Vous devez quitter Lorient à la fin de l'année prochaine. Quel bilan tirez­vous de ces vingt ans?

Au départ, jene pensais pas rester, et j'ai été happé par la ville, par son côté déshérité, abandonné de Dieu et des hommes. Je crois que le théâtre a contribué à donner une colonne vertébrale à la ville. C'est une maison que nous avons construite avec une grande liberté et sans jamais céder sur l'exigence du projet initial : faire venir ici de jeunes créateurs contemporains, partager l'outil avec eux, faire du Centre dramatique une maison d"artistes, ne pas se retrancher dans un château fort.
Olivier Cadiot, Eric Ruf, Daniel Jeanneteau, Arthur Nauzyciel, Christophe Honoré, plus récemment Chloé Dabert : beaucoup d"aventures ont débuté ici. Et il y a eu aussi l'Académie internationale pour des jeunes acteurs venus du monde entier, et l'ouverture vers l'extérieur : Koltès à Atlanta, Duras en Inde, c'était aussi une façon de renouer avec l'histoire de Lorient, de développer le commerce artistique et intellectuel avec l'ailleurs. Tout ça avec des moyens limités et une quinzaine de permanents seulement.

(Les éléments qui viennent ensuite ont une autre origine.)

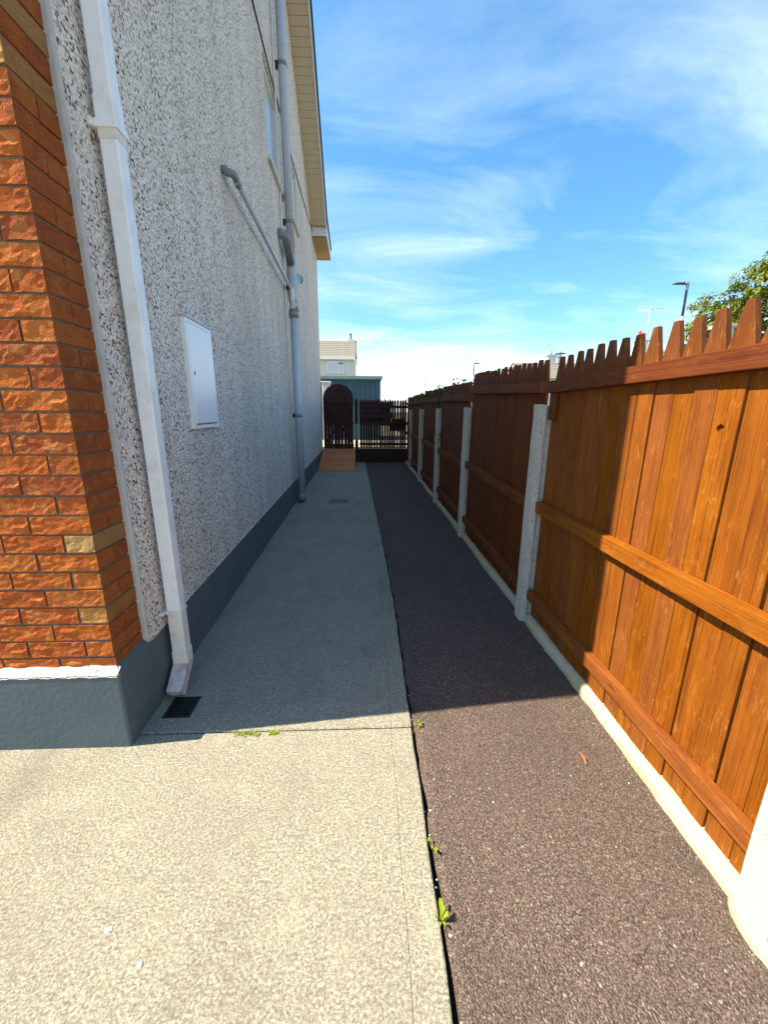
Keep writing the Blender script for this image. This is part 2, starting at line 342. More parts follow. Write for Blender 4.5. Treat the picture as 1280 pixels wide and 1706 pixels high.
def m_post():
    m, b, p, tc = mat('cast_concrete_post'); v = offs(b, tc.outputs['Object'], 9)
    n = b.noise(v, 26, 6, 0.7)
    c = b.mix(n, (0.46, 0.43, 0.36), (0.64, 0.605, 0.52))
    pit = b.voro(v, 110.0)
    c = b.mix(b.math('MULTIPLY', b.ramp(b.noise(v, 70, 3, 0.6), [(0.56, 0.0), (0.66, 1.0)]), 0.6), c, (0.17, 0.17, 0.15))
    li = b.ramp(b.noise(v, 6, 5, 0.65), [(0.52, 0.0), (0.7, 1.0)])
    c = b.mix(b.math('MULTIPLY', li, 0.4), c, (0.36, 0.345, 0.28))
    h = b.math('ADD', n, b.math('MULTIPLY', pit, 0.5))
    setp(b, p, c, 0.9, h, 0.7, 0.006, 0.15); return m
M_POST = m_post()
def m_kerb():
    m, b, p, tc = mat('kerb_concrete'); v = tc.outputs['Object']
    n = b.noise(v, 30, 6, 0.7)
    c = b.mix(n, (0.36, 0.325, 0.225), (0.54, 0.50, 0.36))
    ye = b.ramp(b.noise(b.mapping(v, (6, 2.0, 6)), 1.5, 5, 0.6), [(0.54, 0.0), (0.68, 1.0)])
    c = b.mix(b.math('MULTIPLY', ye, 0.65), c, (0.52, 0.37, 0.09))
    c = b.mix(b.math('MULTIPLY', b.ramp(b.noise(v, 90, 3), [(0.58, 0.0), (0.68, 1.0)]), 0.55), c, (0.2, 0.18, 0.13))
    setp(b, p, c, 0.92, n, 0.7, 0.008, 0.15); return m
M_KERB = m_kerb()
def m_leaf(name, c1, c2, trans=0.35):
    m, b, p, tc = mat(name)
    n = b.noise(tc.outputs['Object'], 1.3, 3)
    n2 = b.noise(tc.outputs['Object'], 9, 2)
    c = b.mix(b.math('ADD', b.math('MULTIPLY', n, 0.6), b.math('MULTIPLY', n2, 0.45)), c1, c2)
    setp(b, p, c, 0.55, None, spec=0.3)
    tr = b.n('ShaderNodeBsdfTranslucent', {'Color': c})
    mx = b.n('ShaderNodeMixShader', {0: trans, 1: p.outputs[0], 2: tr.outputs[0]})
    out = [x for x in b.t.nodes if x.type == 'OUTPUT_MATERIAL'][0]; b.t.links.new(mx.outputs[0], out.inputs[0])
    return m
M_LEAF = m_leaf('tree_leaf', (0.085, 0.115, 0.010), (0.25, 0.27, 0.02))
M_DLEAF = m_leaf('dark_hedge_leaf', (0.02, 0.04, 0.014), (0.06, 0.09, 0.025))
M_WEED = m_leaf('weed_leaf', (0.22, 0.30, 0.012), (0.34, 0.40, 0.02), 0.4)
M_BARK = m_plain('bark', (0.09, 0.065, 0.045), 0.9, 0.3, 10, bscale=20, bstr=0.6, bdist=0.02)

# ---------------------------------------------------------------- house frame of reference
C0 = (-1.017, 1.442); KX = -0.0245
def hp(u, v, z): return (C0[0] + u + KX * v, C0[1] + v, z)

# ---------------------------------------------------------------- ground
def structure(o): o['kind'] = 'structure'; return o
structure(mesh_obj('ground', [(-400, -400, -0.05), (400, -400, -0.05), (400, 800, -0.05), (-400, 800, -0.05)], [(0, 1, 2, 3)], M_GROUND))
structure(mesh_obj('joint_bed', [(-0.6, -6, -0.035), (1.3, -6, -0.035), (1.3, 11.4, -0.035), (-0.6, 11.4, -0.035)], [(0, 1, 2, 3)], M_SOIL))

EDGE = [(-6, 0.20), (0.0, 0.199), (1.3, 0.197), (2.6, 0.194), (3.3, 0.184), (3.9, 0.168), (5.0, 0.136), (5.76, 0.110), (7.5, 0.058), (9.6, -0.010), (11.25, -0.075)]
def edge_x(y):
    for (a, xa), (b_, xb) in zip(EDGE, EDGE[1:]):
        if a <= y <= b_: return xa + (xb - xa) * (y - a) / (b_ - a)
    return EDGE[-1][1]
DR = (-0.975, -0.842, 1.602, 1.750)      # drain opening
def slab(parent, y0, y1, xl, hole=False, f0=0.0, f1=0.0, tool=True):
    """one cast bay of the path, tooled groove beside its free edge, rounded arrises"""
    bm = bmesh.new()
    ys = sorted(set([y0, y0 + 0.006, y1 - 0.006, y1] + [y0 + (y1 - y0) * k / max(2, int((y1 - y0) / 0.10)) for k in range(1, max(2, int((y1 - y0) / 0.10)))] + ([DR[2], DR[3]] if hole else [])))
    ys = [y for i, y in enumerate(ys) if i == 0 or y - ys[i - 1] > 0.0015]
    def cols(y):
        e = edge_x(y) + 0.0035 * math.sin(y * 23.0) * math.sin(y * 7.1) + R.uniform(-0.0018, 0.0018)
        L = xl(y)
        xs = [(L, -0.10), (L, 0.0)]
        if hole: xs += [(DR[0], 0.0), (DR[1], 0.0)]
        g = e - 0.092
        xs += [(g - 0.003, 0.0), (g, -0.0022), (g + 0.003, 0.0), (e - 0.006, 0.0), (e - 0.0015, -0.002), (e, -0.007), (e, -0.10)]
        return xs
    grid = []
    for i, y in enumerate(ys):
        dz = -0.005 if (i in (0, len(ys) - 1)) else 0.0
        yy = y
        grid.append([bm.verts.new((x, yy, z + (dz if z > -0.05 else 0))) for x, z in cols(y)])
    n = len(grid[0])
    for i in range(len(grid) - 1):
        for k in range(n - 1):
            if hole and k == 2 and ys[i] >= DR[2] - 1e-6 and ys[i + 1] <= DR[3] + 1e-6: continue
            bm.faces.new((grid[i][k], grid[i][k + 1], grid[i + 1][k + 1], grid[i + 1][k]))
    bm.faces.new(grid[0][::-1]); bm.faces.new(grid[-1])
    if hole:
        a, c = DR[0], DR[1]
        q = [(a, DR[2]), (c, DR[2]), (c, DR[3]), (a, DR[3])]
        for (x0, yy0), (x1, yy1) in zip(q, q[1:] + q[:1]):
            vv = [bm.verts.new(p) for p in ((x0, yy0, 0), (x1, yy1, 0), (x1, yy1, -0.12), (x0, yy0, -0.12))]
            bm.faces.new(vv)
        bm.faces.new([bm.verts.new((x, y, -0.12)) for x, y in q])
    return bm_obj('slab', bm, M_CON, parent)
path = structure(empty('concrete_path'))
def xl_side(y): return C0[0] + KX * (y - C0[1]) - 0.02
slab(path, -6.0, 1.508, lambda y: -5.5)
slab(path, 1.514, 5.03, xl_side, hole=True)
slab(path, 5.037, 11.25, xl_side)

def asphalt():
    bm = bmesh.new(); ys = [-6 + 0.05 * k for k in range(int(17.3 / 0.05))]
    prev = None
    for y in ys:
        e = edge_x(min(y, 11.2)) + 0.010 + 0.007 * math.sin(y * 9.3) * math.sin(y * 31) + R.uniform(-0.004, 0.007)
        if y > 1.55: e -= 0.004
        row = [bm.verts.new((e, y, -0.045)), bm.verts.new((e + 0.003, y, -0.016 - R.uniform(0, .003))), bm.verts.new((e + 0.03, y, -0.010)),
               bm.verts.new((0.65, y, -0.004)), bm.verts.new((1.098, y, -0.006))]
        if prev:
            for k in range(4): bm.faces.new((prev[k], prev[k + 1], row[k + 1], row[k]))
        prev = row
    o = bm_obj('asphalt_drive', bm, M_ASP); return structure(o)
asphalt()

# kerb (concrete gravel board) along the fence
XB = 1.12
def kerb():
    bm = bmesh.new(); prev = None; y = -2.0
    while y < 11.38:
        w1 = 0.006 * math.sin(y * 5.1) + R.uniform(-0.004, 0.004)
        w2 = 0.004 * math.sin(y * 11.7 + 1) + R.uniform(-0.003, 0.003)
        row = [bm.verts.new(p) for p in ((1.080 + w1, y, -0.05), (1.083 + w1, y, 0.022 + w2), (1.092 + w1, y, 0.038 + w2), (1.108, y, 0.048 + w2), (1.150, y, 0.052), (1.150, y, -0.05))]
        if prev:
            for k in range(5): bm.faces.new((prev[k], prev[k + 1], row[k + 1], row[k]))
        prev = row; y += 0.06
    o = bm_obj('kerb', bm, M_KERB); return structure(o)
kerb()

# ---------------------------------------------------------------- house
house = empty('house', hp(-3, 5, 0), 'two storey pebbledashed house with a brick front corner and a slate blue plinth', 'house')
bpy.context.view_layer.update()
HINV = house.matrix_world.inverted()
def hpart(o):
    o.parent = house; o.matrix_parent_inverse = HINV
    return o
D = 9.88; UW = -9.0; EAVE = 5.20; SL = 0.697
def rake(v, off=0.0):
    d = max(v, D - v)                      # distance measured from the mirrored eave
    if d <= 8.83: return 11.531 - SL * d + off
    return 5.376 - 0.09 * (d - 8.83) + off # flattened, boxed foot of the slope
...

Vous vous imaginez ailleurs?

Oui, bien sûr. J'aimerais seulement, en partant, être sûr que l'outil ne sera pas cassé. Je ne suis pas fatigué et j'ai envie de transmettre. Je me sens plus proche de Marc que de Tristan.

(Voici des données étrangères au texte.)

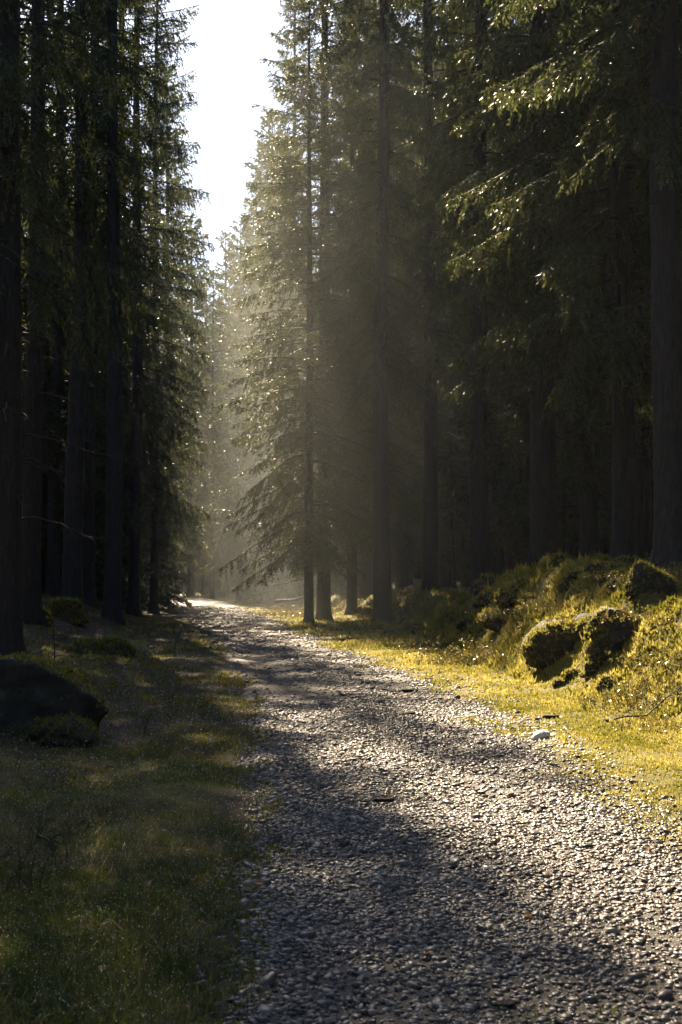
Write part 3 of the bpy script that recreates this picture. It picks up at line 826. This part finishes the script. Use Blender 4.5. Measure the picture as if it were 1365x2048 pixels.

De l'histoire touffue de Tristan et Iseult - jusqu'à la ronce finale qui relie les tombes des deux amants -, Éric Vigner ne prétend pas restituer tous les épisodes. Son Tristan se promène à la fois dans la légende et dans la mémoire des spectacles du metteur en scène : la robe de la reine vient de Marion De Lorme, le plancher avait servi dans Orlando et les rideaux de bambou étaient de la Bête dans la jungle. Inspirée et inégale, la pièce tient le pari du mélange des genres, des époques et des références, avec ses philtres d"amour conservés dans des thermos, sa grande épée, son écran télé qui descend des cintres et son héros silencieux : «Les héros et les héroïnes reviennent pour redire leurs petites histoires/Mais ils sont de plus en plus fatigués/De moins de moins dessinés/Ils sont effacés/Ils ont tendance à disparaître/Après avoir beaucoup parlé/Beaucoup agi.»